* Task brief
Copy exactly the block of lines between the one containing "Write part 2" and the one containing "return (BCX +", inclusive.

* Task inputs
⁂

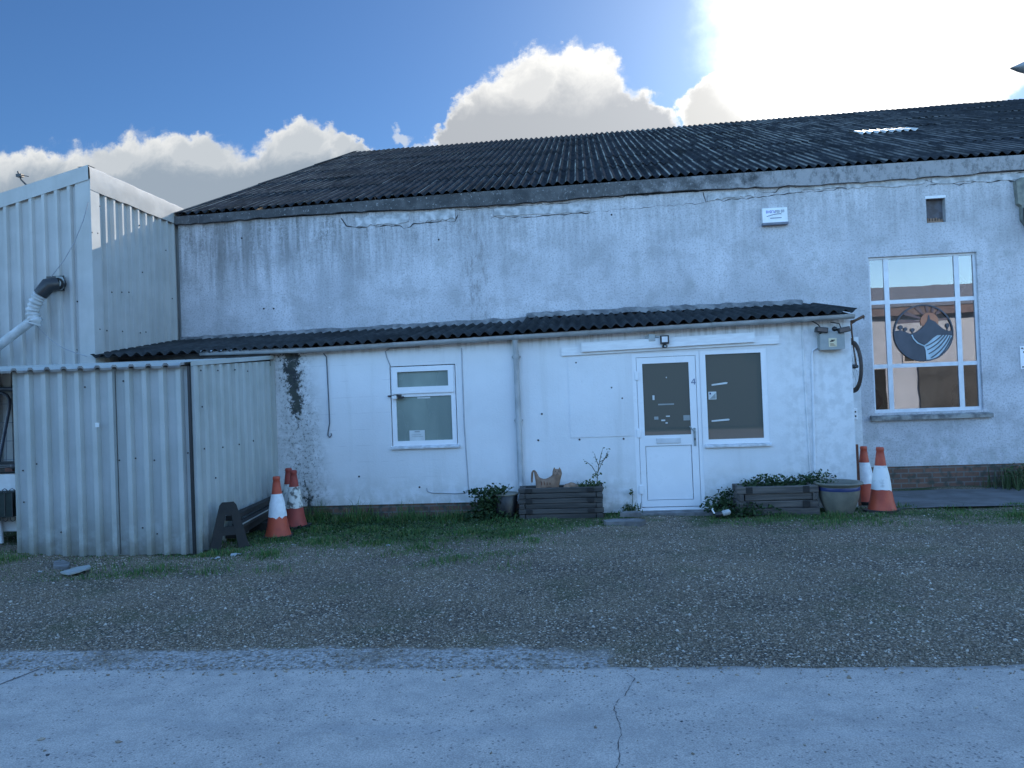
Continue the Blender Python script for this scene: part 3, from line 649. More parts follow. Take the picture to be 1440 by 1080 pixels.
b = MB(); epoly(b, [(.02, -.42), (.12, -.36), (.30, -.20), (.45, -.10), (.75, -.10), (.96, -.14)] + arc(-10, -86, 18) + [(.06, -.80), (.06, -.55)], .004); b.build('field', M_EPALE, em)
for k, (e0, e1, e2) in enumerate([((.05, -.47), (.35, -.36), (.62, -.10)), ((.09, -.60), (.45, -.46), (.72, -.10)), ((.14, -.74), (.55, -.55), (.80, -.12)), ((.22, -.88), (.66, -.62), (.88, -.14)), ((.52, -.80), (.76, -.58), (.92, -.2))]):
    b = MB(); L_ = []; R_ = []
    for t in np.linspace(0, 1, 12):
        u = (1-t)**2*e0[0]+2*t*(1-t)*e1[0]+t*t*e2[0]; w = (1-t)**2*e0[1]+2*t*(1-t)*e1[1]+t*t*e2[1]; L_.append((u-.012, w+.012)); R_.append((u+.012, w-.012))
    epoly(b, L_ + R_[::-1], -.006); b.build('furrow', M_EDARK, em)
b = MB(); epoly(b, [(-.42, -.05), (-.38, -.05), (-.33, -.18), (-.20, -.33), (.02, -.45), (.09, -.6), (.16, -.93), (.05, -.94), (.04, -.62), (.0, -.48), (-.23, -.36), (-.36, -.20)], -.009); b.build('river', M_EPALE, em)
for (u, w, r_) in ((-.76, .23, .075), (-.60, .16, .065), (-.36, .12, .068), (.81, .22, .07)):
    b = MB(); epoly(b, [(u+r_*(.75 if u > 0 else 1)*math.cos(a), w+r_*(1.3 if u > 0 else 1)*math.sin(a)) for a in np.linspace(0, 2*math.pi, 12, endpoint=False)], .001); epoly(b, [(u-.012, w-.2), (u+.012, w-.2), (u+.012, w-.05), (u-.012, w-.05)], .002); b.build('tree_cutout', M_EDARK, em)

# ------------------------------------------------------------------ lean-to
ex = thing('lean_to', 'low white lean-to annexe with dark corrugated roof, glazed door and mouldy left end', 'building', (0, Y1, 0))
SW = (-2.73, -1.81, .962, 2.083); DR = (.583, 1.47, .02, 2.118); FW = (1.47, 2.335, .852, 2.118)
def ez(x_): return 2.405 + (x_+3.3)*.0165                                         # eaves line, falling to the left
def ey(x_): return 10.16 if x_ > -5.2 else 10.16 - .34*((-5.2-x_)/1.5)
b = MB(); wall_rect(b, -6.6, 3.415, .0, lambda x_: ez(x_)+.0, Y1, [SW, DR, FW], .09, zbot=(-1.0, .185))
b.face([(3.415, Y1, 0), (3.415, Y1, ez(3.4)), (3.415, Y2, 2.86), (3.415, Y2, 0)])
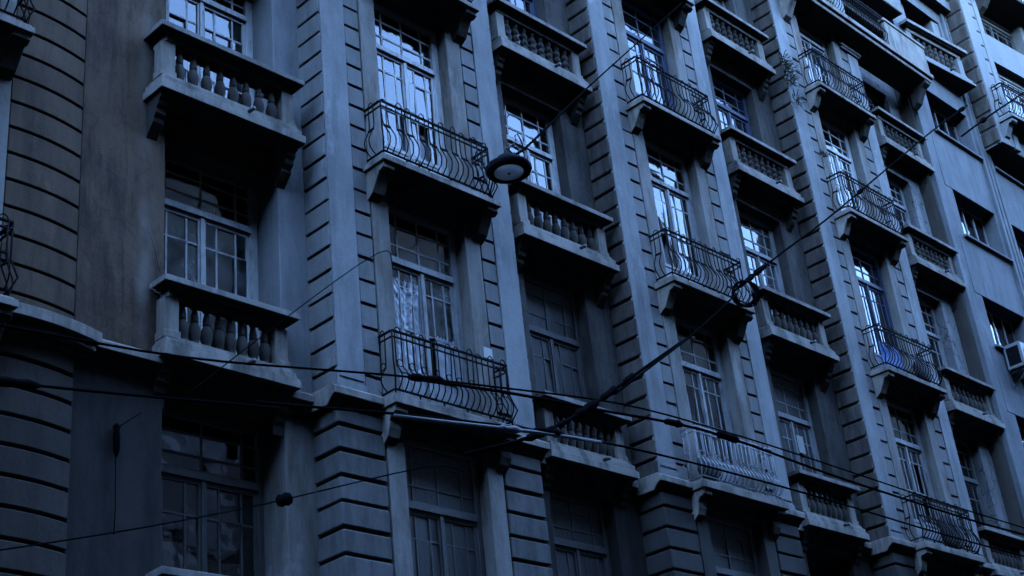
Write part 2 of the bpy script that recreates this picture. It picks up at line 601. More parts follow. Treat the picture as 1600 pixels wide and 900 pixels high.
# the rounded corner bow at the left
BCX, BCY, BR = -5.79, 2.76, 2.4


def bowpt(th, r):
    return (BCX + r * math.sin(th), BCY - r * math.cos(th))


def bowshape(th0, th1, r0, r1, n=10):
    a = [bowpt(th0 + (th1 - th0) * i / n, r1) for i in range(n + 1)]
    b = [bowpt(th1 + (th0 - th1) * i / n, r0) for i in range(n + 1)]
    return a + b


TH1, TH0 = R(18.4), R(-4.6)
bc = MB()
bc.vprism(bowshape(TH0 - R(8), R(19.4), BR - 0.5, BR - 0.05, 12), GROUND, TOP)
bpart('bow_core', bc, 'core')
bs = MB()
bs.vprism(bowshape(R(-9.0), R(-4.9), BR - 0.45, BR + 0.01, 4), GROUND, TOP)
bs.box(-12, -7.75, 0.36, 0.9, GROUND, TOP)
for a, bz in ((GROUND, -4.4), (-1.0, -0.7), (2.5, 2.79), (6.0, 6.3), (9.1, TOP)):
    bs.box(-7.75, -6.165, 0.45, 0.9, a, bz)
bparts('bow_window_surround', bs, 'jamb')
ks = [J0 + JP * i for i in range(-6, 36)]
bow_z = [-0.63] + [z for z in ks if -0.5 < z < TOP] + [TOP]
for a, b in zip(bow_z, bow_z[1:]):
    q = MB()
    q.vprism(bowshape(TH0, TH1, BR - 0.08, BR, 10), a + 0.018, b - 0.018)
    link_mesh('bow_stone', q.mesh('bow_stone', 'brown_block', 0.008), BLD, OFF)
z = JL0
while z > -4.8:
    q = MB()
    q.vprism(bowshape(TH0, TH1, BR - 0.08, BR + 0.03, 10), z - JPL + 0.018, z - 0.018)
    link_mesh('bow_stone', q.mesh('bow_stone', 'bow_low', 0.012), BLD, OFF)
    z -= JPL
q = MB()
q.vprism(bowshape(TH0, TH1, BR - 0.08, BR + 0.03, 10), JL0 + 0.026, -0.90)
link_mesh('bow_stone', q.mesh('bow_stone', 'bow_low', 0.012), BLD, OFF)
q = MB()
for zz0, zz1, rr in ((-0.78, -0.645, 0.30), (-0.85, -0.775, 0.22), (-0.90, -0.845, 0.12)):
    q.vprism(bowshape(R(-14), R(21), BR - 0.1, BR + rr, 14), zz0, zz1)
bpart('bow_cornice', q, 'balcony', 0.006)


# ------------------------------------------------------------------ windows
_wm = {}
NEAR = 'ABCD'


def pane_mesh(w, h, mat):
    key = (round(w, 3), round(h, 3), mat)
    if key not in _wm:
        _wm[key] = MB().box(-w / 2, w / 2, -0.002, 0.002, -h / 2, h / 2).mesh('pane', mat)
    return _wm[key]


def window(cx, yf, zb, zt, hw, ztr, pmat, gmat, near, panel=0.0, missing=(), parent=BLD, off=OFF, pm2=None):
    """french window: frame with mullion and transom; two glazed sashes under a transom light"""
    fr = MB()
    fw, fd = (0.125 if pmat in ('white', 'grey_paint') else 0.09), 0.10
    fr.box(-hw, -hw + fw, 0, fd, 0, zt - zb)
    fr.box(hw - fw, hw, 0, fd, 0, zt - zb)
    fr.box(-hw + fw, hw - fw, 0.003, fd - 0.003, zt - zb - fw, zt - zb)
    fr.box(-hw + fw, hw - fw, -0.028, fd - 0.003, ztr - zb - 0.045, ztr - zb + 0.045)
    fr.box(-hw + fw, hw - fw, 0.0, 0.03, ztr - zb + 0.045, ztr - zb + 0.075)
    w = link_mesh('window', fr.mesh('window', pmat, 0.006), parent, Vector((cx, yf, zb)) + off)
    panes = []
    iw = hw - fw
    idx = 0

    def lights(b, xs, zs, y, ids):
        for i in range(len(xs) - 1):
            for j in range(len(zs) - 1):
                panes.append(((xs[i] + xs[i + 1]) / 2, y, (zs[j] + zs[j + 1]) / 2, xs[i + 1] - xs[i], zs[j + 1] - zs[j], ids + (i, j)))
        for x in xs[1:-1]:
            b.box(x - 0.014, x + 0.014, y - 0.014, y + 0.014, zs[0], zs[-1])
        for zz in zs[1:-1]:
            b.box(xs[0], xs[-1], y - 0.012, y + 0.012, zz - 0.014, zz + 0.014)
    # transom light
    tz0, tz1 = ztr - zb + 0.075, zt - zb - fw
    if tz1 - tz0 > 0.12:
        b = MB()
        hh = tz1 - tz0
        lights(b, [-iw, -iw + 0.2, 0, iw - 0.2, iw], [tz0, tz0 + hh * 0.30, tz0 + hh * 0.74, tz1], 0.05, ('t',))
        link_mesh('transom_light', b.mesh('transom_light', pmat), w)
    st = ztr - zb - 0.045
    for s in (-1, 1):
        b = MB()
        x0, x1 = (-iw, -0.004) if s < 0 else (0.004, iw)
        sw = 0.055
        b.box(x0, x0 + sw, 0.012, 0.062, 0.02, st)
        b.box(x1 - sw, x1, 0.012, 0.062, 0.02, st)
        b.box(x0 + sw, x1 - sw, 0.014, 0.060, st - sw, st)
        if panel > 0:
            b.box(x0 + sw, x1 - sw, 0.026, 0.050, 0.02, panel)
            b.box(x0 + sw + 0.05, x1 - sw - 0.05, 0.018, 0.03, 0.16, panel - 0.12)
            b.box(x0 + sw, x1 - sw, 0.014, 0.060, panel, panel + 0.06)
        else:
            b.box(x0 + sw, x1 - sw, 0.014, 0.060, 0.02, 0.10)
        if s > 0:
            b.box(-0.03, 0.03, -0.008, 0.013, 0.02, st)
        zl = panel + 0.06 if panel > 0 else 0.10
        n0, n1 = x0 + sw, x1 - sw
        ww = n1 - n0
        lights(b, [n0, n0 + ww * 0.27, n0 + ww * 0.74, n1], [zl, zl + (st - sw - zl) * 0.40, zl + (st - sw - zl) * 0.83, st - sw], 0.038, ('l' if s < 0 else 'r',))
        link_mesh('sash', b.mesh('sash', pm2 or pmat, 0.003), w)
    if near:
        for x, y, zz, pw, ph, ids in panes:
            if ids in missing:
                continue
            link_mesh('pane', pane_mesh(pw, ph, gmat), w, (x, y, zz), (R(random.gauss(0, 1.3)), 0, R(random.gauss(0, 1.3))))
    else:
        b = MB()
        for x, y, zz, pw, ph, ids in panes:
            if ids not in missing:
                b.box(x - pw / 2, x + pw / 2, y - 0.002, y + 0.002, zz - ph / 2, zz + ph / 2)
        tag(link_mesh('panes', b.mesh('panes', gmat), w), kind='stuff')
    return w


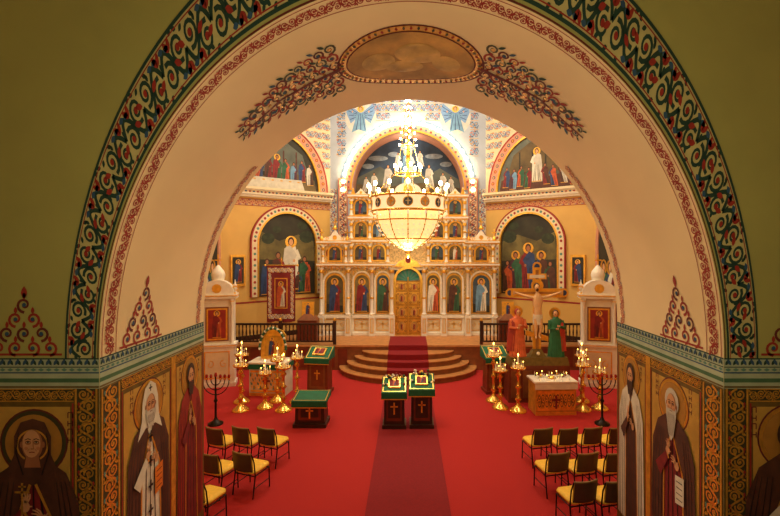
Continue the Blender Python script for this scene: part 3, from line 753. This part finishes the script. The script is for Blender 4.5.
for x,y in ((-4.18,10.2),(-3.62,10.25),(-3.04,10.2),(-3.74,8.95),(-3.12,9.0),(-3.57,7.95)): chair(x,y,radians(-20))
for x,y in ((2.92,10.2),(3.48,10.2),(4.04,10.25),(4.6,10.25),(2.86,9.0),(3.42,9.0),(3.98,9.0),(2.96,7.95),(3.5,7.95)): chair(x,y,radians(13))

def flowers(m,cx,cy,z,r,n=14,cols=(wht,crim,goldb,grn)):
    for i in range(n):
        a=random.uniform(0,2*pi); q=r*sqrt(random.random())
        m.sphere((cx+q*cos(a),cy+q*sin(a)*.6,z+random.uniform(.0,.06)),.035,cols[i%len(cols)],6,4)

def lectern(x,y,w,d,h,hb,wood,name='lectern',fl=False,rz=0,book=True,zb=0):
    m=MB()
    m.box(-w/2-.03,w/2+.03,-d/2-.03,d/2+.03,0,.1,wood)
    m.taper(0,0,.1,h-.06,w*.96,d*.9,w*.92,d*.86,wood)
    yf=-d*.45
    m.slab(lambda u,v,o:(u,yf-o,v),[(-w*.36,.2),(w*.36,.2),(w*.36,h-.16),(-w*.36,h-.16)],woodr if wood!=woodr else woodm,0,.02)
    m.rect(lambda u,v,o:(u,yf-.02-o,v),-w*.28,w*.28,.28,h-.24,wood,.004)
    zc=h*.55
    m.strip(lambda u,v,o:(u,yf-.02-o,v),[(0,zc-.16),(0,zc+.16)],.04,.04,goldb,.008); m.strip(lambda u,v,o:(u,yf-.02-o,v),[(-.1,zc+.05),(.1,zc+.05)],.04,.04,goldb,.008)
    W2=w/2+.05; D2=d/2+.05
    lo=[(-W2,-D2,h-.06),(W2,-D2,h-.06),(W2,D2,h-.06),(-W2,D2,h-.06)]
    hi=[(-W2,-D2,h),(W2,-D2,h),(W2,D2,hb),(-W2,D2,hb)]
    m.grid([lo,hi],gcloth,False,True); m.face(hi,gcloth); m.face(lo[::-1],gcloth)
    m.box(-W2-.005,W2+.005,-D2-.012,-D2,h-.17,h,gcloth); m.box(-W2-.007,W2+.007,-D2-.014,-D2-.006,h-.19,h-.165,goldb)
    sl=(hb-h)/(2*D2)
    tp=lambda u,v,o:(u,v,h+(v+D2)*sl+.006+o)
    for a,b,c_,e in ((-W2+.03,W2-.03,-D2+.03,-D2+.05),(-W2+.03,W2-.03,D2-.05,D2-.03)): m.rect(tp,a,b,c_,e,goldb,0)
    m.rect(tp,-W2+.03,-W2+.05,-D2+.03,D2-.03,goldb,0.001); m.rect(tp,W2-.05,W2-.03,-D2+.03,D2-.03,goldb,0.001)
    if book:
        m.slab(tp,[(-w*.28,-d*.3),(w*.28,-d*.3),(w*.28,d*.3),(-w*.28,d*.3)],goldb,0,.035)
        m.rect(tp,-w*.22,w*.22,-d*.24,d*.24,crim,.038)
        rfig(m,lambda u,v,o:tp(u,v,o+.036),0,-d*.22,d*.42,blu,org)
    if fl:
        flowers(m,0,D2-.06,hb,w*.5,20); flowers(m,-w*.4,0,h+.1,.1,6); flowers(m,w*.4,0,h+.1,.1,6)
    m.build(name,(x,y,zb),rz)
lectern(-.37,12.3,.58,.5,.98,1.25,woodd,fl=True,zb=.013)
lectern(.37,12.35,.60,.55,1.05,1.32,woodd,fl=True,zb=.013)
lectern(-2.66,12.45,.84,.62,.74,.82,woodd,'covered_chest',book=False)
lectern(-2.98,15.2,.74,.55,1.2,1.5,woodr,rz=radians(-8))
lectern(2.95,15.3,.74,.55,1.2,1.5,woodr,rz=radians(8))

def candle_stand(x,y,h=1.25,s=1.):
    m=MB()
    m.lathe([(.25*s,0),(.25*s,.04),(.2*s,.08),(.12,.14),(.06,.2),(.045,.3),(.1,.36),(.045,.43),(.04,h*.5),(.1,h*.55),(.04,h*.6),(.035,h*.78),(.09,h*.84),(.035,h*.9),(.07,h-.06),(.21*s,h-.03),(.23*s,h+.02),(.2*s,h+.02),(.19*s,h)],(0,0,0),brass,18)
    m.lathe([(.04,0),(.04,.1),(.06,.12),(.024,.13),(.024,.34)],(0,0,h),wax,8); m.sphere((0,0,h+.38),.02,flame,6,6,(1,1,2))
    for i in range(9):
        a=2*pi*i/9; r=.15*s; hh=.08+.08*random.random()
        m.lathe([(.014,0),(.014,.03),(.008,.03),(.008,.03+hh)],(r*cos(a),r*sin(a),h),wax,6)
        if i%3==0: m.sphere((r*cos(a),r*sin(a),h+.05+hh),.010,flame,5,4,(1,1,2))
    m.build('candle_stand',(x,y,0))
for x,y,h in ((-5.0,13.45,1.35),(-5.25,14.2,1.5),(-3.72,13.45,1.3),(-3.5,14.2,1.4),(-4.35,13.7,1.05),(-4.15,14.3,1.3),
              (3.28,13.4,1.3),(2.72,14.3,1.45),(5.25,13.5,1.35),(5.5,14.25,1.45),(2.8,13.65,1.15),(5.8,13.6,1.1)): candle_stand(x,y,h)
def candelabra(x,y):
    m=MB()
    m.lathe([(.2,0),(.2,.04),(.08,.1),(.03,.2),(.03,.6),(.06,.65),(.03,.7),(.02,1.3),(.03,1.32)],(0,0,0),iron,12)
    for r in (.13,.25,.37):
        n=14
        m.tube([(r*cos(pi+pi*i/n),0,1.22+r*1.1*sin(pi+pi*i/n)) for i in range(n+1)],.014,iron,6)
        for sx in (-1,1):
            m.lathe([(.02,-.03),(.045,0),(.03,.02)],(sx*r,0,1.25),brass,8); m.lathe([(.028,0),(.04,.06),(.025,.1)],(sx*r,0,1.27),M('glass_red',(150,30,26),.2),8)
    m.lathe([(.045,0),(.04,.06),(.025,.1)],(0,0,1.32),M('glass_red'),8)
    m.build('branched_candelabrum',(x,y,0))
candelabra(-5.3,12.4); candelabra(5.35,12.4)

def table(x,y,w,d,h,name,icon_on,rz=0):
    m=MB()
    m.box(-w/2,w/2,-d/2,d/2,0,h-.04,wht if icon_on else goldp); m.box(-w/2-.04,w/2+.04,-d/2-.04,d/2+.04,h-.05,h,white)
    mp=lambda u,v,o:(u,-d/2-o,v)
    m.rect(mp,-w/2,w/2,0,.1,goldb,.01); m.rect(mp,-w/2-.03,w/2+.03,h-.22,h-.06,gcloth if icon_on else wht,.045)
    rband(m,mp,-w/2+.05,w/2-.05,.15,h-.28,5,goldb if icon_on else golddark,teal if icon_on else goldp,goldp,cream if icon_on else goldb,.012,border=goldb)
    mx=lambda u,v,o:((w/2+o),u,v); m.rect(mx,-d/2,d/2,h-.22,h-.06,gcloth if icon_on else goldb,.045)
    m.strip(mp,[(0,h*.2),(0,h*.6)],.06,.06,crim,.03); m.strip(mp,[(-.13,h*.46),(.13,h*.46)],.06,.06,crim,.03)
    if icon_on:
        f0=lambda u,v,o:(u,.15-o+v*.1,h+v)
        m.slab(f0,[(-.42,0),(.42,0),(.42,.8),(.3,.95),(0,1.05),(-.3,.95),(-.42,.8)],goldb,-.04,.04)
        f=lambda u,v,o:(u,.15-o-.04+v*.1,h+v)
        m.rect(f,-.3,.3,.1,.78,goldp,.006); rfig(m,f,-.05,.12,.6,crim,blu); rfig(m,f,.12,.3,.3,org,goldp)
        for q in range(30):
            a=pi*q/29; m.sphere((.46*cos(a),.1,h+.35+.7*sin(a)),.05,(grn,grn,wht)[q%3],6,4)
    else:
        for i in range(5):
            for j in range(3):
                xx=-w/2+.15+i*(w-.3)/4; yy=-d/2+.12+j*(d-.24)/2
                m.lathe([(.02,0),(.02,.02),(.009,.02),(.009,.14)],(xx,yy,h),wax,6)
                if (i+j)%2: m.sphere((xx,yy,h+.16),.010,flame,5,4,(1,1,2))
        m.lathe([(.1,0),(.12,.02),(.1,.05),(.04,.08)],(0,0,h),brass,10)
        flowers(m,-.3,.1,h+.03,.15,10); flowers(m,.35,.12,h+.03,.15,10)
    m.build(name,(x,y,0),rz)
table(-4.6,15.15,1.2,.75,1.1,'icon_table',True,radians(-6))
table(4.28,13.4,1.2,.66,.98,'memorial_table',False,radians(3))

mb=MB(); gx,gy=4.15,14.5
mb.taper(gx,gy,0,1.15,2.0,.7,1.9,.62,woodr); mb.taper(gx,gy,1.15,1.4,1.9,.62,1.8,.55,golddark)
for q in range(5): mb.slab(lambda u,v,o:(u,gy-.345-o+v*.03,v),[(gx-.9+.37*q,.15),(gx-.6+.37*q,.15),(gx-.6+.37*q,1.0),(gx-.9+.37*q,1.0)],woodm,0,.02)
mb.build('golgotha_plinth')
mb=MB()
mb.taper(gx,gy,1.4,1.62,.5,.35,.25,.2,golddark); mb.sphere((gx,gy-.16,1.5),.06,wax,8,6)
mc=lambda u,v,o:(gx+u,gy-o,v)
def bar(pts,o0=-.03,o1=.03): mb.slab(mc,pts,goldb,o0,o1)
def rc(x0,x1,z0,z1): return [(x0,z0),(x1,z0),(x1,z1),(x0,z1)]
bar(rc(-.13,.13,1.5,4.24)); bar(rc(-.84,.84,3.28,3.56),-.035,.035); bar(rc(-.3,.3,3.86,4.04),-.035,.035); bar([(-.36,2.06),(.36,1.86),(.36,2.02),(-.36,2.22)],-.035,.035)
for r_ in (rc(-.05,.05,1.6,4.16),rc(-.76,.76,3.38,3.46)): mb.poly(mc,r_,M('cross_wood',(160,108,50),.5),.037)
mb.rect(mc,-.24,.24,3.90,4.0,wht,.04)
for x,z in ((-.87,3.42),(.87,3.42),(0,4.27)): mb.ell(mc,x,z,.15,.15,goldb,.02,12); mb.ell(mc,x,z,.09,.09,blu,.025,12)
ypl=gy-.10
def loft(secs,m,seg=12):
    rows=[[(cx+a*cos(2*pi*j/seg),cy+b*sin(2*pi*j/seg),z) for j in range(seg)] for cx,cy,z,a,b in secs]
    mb.grid(rows,m,True,True); mb.face(rows[0][::-1],m); mb.face(rows[-1],m)
G=gx
mb.ell(mc,0,3.66,.2,.2,goldb,.05,20)
pale=M('corpus_skin',(214,172,122),.55)
loft([(G+.02,ypl,2.55,.12,.07),(G,ypl,2.68,.145,.08),(G,ypl,2.8,.125,.075),(G,ypl,2.95,.125,.075),(G,ypl,3.15,.165,.085),(G,ypl,3.28,.17,.08),(G,ypl,3.36,.1,.06),(G-.01,ypl,3.43,.05,.05),(G-.02,ypl-.01,3.5,.05,.05)],pale)
mb.sphere((G-.03,ypl-.02,3.6),.095,pale,12,8,(.85,.95,1.2)); mb.sphere((G-.03,ypl+.02,3.63),.105,hairm,12,8,(.95,.85,1.15)); mb.lathe([(.01,-.08),(.05,-.02),(.06,.04)],(G-.03,ypl-.05,3.54),hairm,8)
mb.sphere((G-.03,ypl-.115,3.6),.016,pale,6,5)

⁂

* Full output
Write part 2 of the bpy script that recreates this picture. It picks up at line 601. More parts follow. Treat the picture as 1600 pixels wide and 900 pixels high.
# the rounded corner bow at the left
BCX, BCY, BR = -5.79, 2.76, 2.4


def bowpt(th, r):
    return (BCX + r * math.sin(th), BCY - r * math.cos(th))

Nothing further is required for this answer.